To Wire, or Not to Wire…That is the Question

In my line of work, a huge part of my role is disseminating material company news to the largest audience possible. (For those not familiar with the term, “material news” is a public company’s news that might affect the value of its securities or influence investors’ decisions). So, when working with these companies, it is absolutely imperative that we, as communications professionals, adhere to the rules of the Securities and Exchange Commission (SEC) to ensure that the company’s investors receive all pertinent information in a timely manner.

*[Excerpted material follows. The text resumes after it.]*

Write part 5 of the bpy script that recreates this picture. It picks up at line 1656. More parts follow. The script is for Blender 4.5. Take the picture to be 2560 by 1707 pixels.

Because of this, I have been watching the unfolding Netflix story with great interest.  Not only for what I have viewed as very poor choices in their approach to communicating their surprise subscription fee increase, but most recently, the company’s choice to announce the spin-off of its DVD rental service through somewhat unconventional means.

Beginning Sunday, September 18 with an 1,100 word blog post from Netflix CEO, Reed Hastings, Netflix executed what can only be viewed as a poor attempt at explaining the significant price increase announcement. This initially shocked its subscribers, and resulted in the loss of a large chunk of its customer base.  In the post, Hastings also detailed the splitting off of the DVD rental service into a new company called Qwikster.

By all accounts, this was material news, and per SEC regulations, this should have been broadcast widely, and simultaneously among many outlets. I found it very interesting that Hastings chose not to distribute via wire release, and instead did so via blog entry, a direct email to subscribers, and a YouTube clip.

Though Netflix has historically been known to shun traditional methods of communication, I have to question the approach here given the gravity of the announcement, and how the news had already been received by Netflix’s subscriber base. So while there is nothing wrong with alternative means of distribution, companies seem to be blurring the boundaries between what’s acceptable, and what isn’t.

Certainly, in the new age of social media platforms, consumers and companies alike have assumed the role of the media, reaching an ever-growing base of readers.  Because of this, companies who receive a large number of visitors to their sites or blogs could in essence rely on these not-so-standard approaches to reaching investors.  So, I suppose assuming that the traditional wire service is the only effective means of disseminating material information (and meeting SEC regulations) may be an antiquated and shortsighted view.

All that said, however, I am curious as to whether the alternative approaches in this case were sufficient for the news, or whether Netflix committed a potential SEC violation by not following traditional means of distribution. Also, looking forward, what kind of precedent is this going to set for smaller public companies that might not have the brand recognition of a Netflix, but choose to disseminate material news in this fashion?

My guess is that this will spawn a healthy debate once the dust settles.